▸ **THE EXERCISE**:
Without omitting anything, retype the data that follows.

▸ **RECORDED DATA**:

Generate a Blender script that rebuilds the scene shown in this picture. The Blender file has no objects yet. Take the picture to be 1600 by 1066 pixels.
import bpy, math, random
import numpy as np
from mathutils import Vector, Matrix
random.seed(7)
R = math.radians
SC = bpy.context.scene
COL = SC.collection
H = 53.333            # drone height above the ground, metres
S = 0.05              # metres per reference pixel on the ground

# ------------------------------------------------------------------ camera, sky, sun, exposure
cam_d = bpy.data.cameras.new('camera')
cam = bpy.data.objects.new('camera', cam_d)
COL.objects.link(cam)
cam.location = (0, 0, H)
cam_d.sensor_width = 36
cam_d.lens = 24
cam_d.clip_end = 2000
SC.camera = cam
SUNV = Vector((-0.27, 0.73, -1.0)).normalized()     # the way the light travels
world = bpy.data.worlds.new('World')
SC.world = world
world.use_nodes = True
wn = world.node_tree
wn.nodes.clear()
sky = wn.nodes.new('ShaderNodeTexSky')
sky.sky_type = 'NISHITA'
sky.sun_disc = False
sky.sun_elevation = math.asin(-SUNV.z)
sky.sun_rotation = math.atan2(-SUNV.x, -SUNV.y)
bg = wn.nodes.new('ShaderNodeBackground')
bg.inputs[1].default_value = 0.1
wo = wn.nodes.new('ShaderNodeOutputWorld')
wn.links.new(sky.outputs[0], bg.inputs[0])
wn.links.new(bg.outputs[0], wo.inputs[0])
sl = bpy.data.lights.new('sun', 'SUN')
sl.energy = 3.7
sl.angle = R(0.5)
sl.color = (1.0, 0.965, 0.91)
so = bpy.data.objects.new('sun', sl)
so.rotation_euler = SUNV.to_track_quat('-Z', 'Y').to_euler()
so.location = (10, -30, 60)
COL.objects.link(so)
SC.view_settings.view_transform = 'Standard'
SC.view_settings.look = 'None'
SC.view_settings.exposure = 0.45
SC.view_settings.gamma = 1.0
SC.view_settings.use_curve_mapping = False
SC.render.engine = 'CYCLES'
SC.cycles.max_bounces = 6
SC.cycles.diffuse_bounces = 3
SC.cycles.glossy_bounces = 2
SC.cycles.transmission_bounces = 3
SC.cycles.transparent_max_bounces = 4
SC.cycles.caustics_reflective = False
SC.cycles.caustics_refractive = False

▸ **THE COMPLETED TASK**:
Generate a Blender script that rebuilds the scene shown in this picture. The Blender file has no objects yet. Take the picture to be 1600 by 1066 pixels.
import bpy, math, random
import numpy as np
from mathutils import Vector, Matrix
random.seed(7)
R = math.radians
SC = bpy.context.scene
COL = SC.collection
H = 53.333            # drone height above the ground, metres
S = 0.05              # metres per reference pixel on the ground

# ------------------------------------------------------------------ camera, sky, sun, exposure
cam_d = bpy.data.cameras.new('camera')
cam = bpy.data.objects.new('camera', cam_d)
COL.objects.link(cam)
cam.location = (0, 0, H)
cam_d.sensor_width = 36
cam_d.lens = 24
cam_d.clip_end = 2000
SC.camera = cam
SUNV = Vector((-0.27, 0.73, -1.0)).normalized()     # the way the light travels
world = bpy.data.worlds.new('World')
SC.world = world
world.use_nodes = True
wn = world.node_tree
wn.nodes.clear()
sky = wn.nodes.new('ShaderNodeTexSky')
sky.sky_type = 'NISHITA'
sky.sun_disc = False
sky.sun_elevation = math.asin(-SUNV.z)
sky.sun_rotation = math.atan2(-SUNV.x, -SUNV.y)
bg = wn.nodes.new('ShaderNodeBackground')
bg.inputs[1].default_value = 0.1
wo = wn.nodes.new('ShaderNodeOutputWorld')
wn.links.new(sky.outputs[0], bg.inputs[0])
wn.links.new(bg.outputs[0], wo.inputs[0])
sl = bpy.data.lights.new('sun', 'SUN')
sl.energy = 3.7
sl.angle = R(0.5)
sl.color = (1.0, 0.965, 0.91)
so = bpy.data.objects.new('sun', sl)
so.rotation_euler = SUNV.to_track_quat('-Z', 'Y').to_euler()
so.location = (10, -30, 60)
COL.objects.link(so)
SC.view_settings.view_transform = 'Standard'
SC.view_settings.look = 'None'
SC.view_settings.exposure = 0.45
SC.view_settings.gamma = 1.0
SC.view_settings.use_curve_mapping = False
SC.render.engine = 'CYCLES'
SC.cycles.max_bounces = 6
SC.cycles.diffuse_bounces = 3
SC.cycles.glossy_bounces = 2
SC.cycles.transmission_bounces = 3
SC.cycles.transparent_max_bounces = 4
SC.cycles.caustics_reflective = False
SC.cycles.caustics_refractive = False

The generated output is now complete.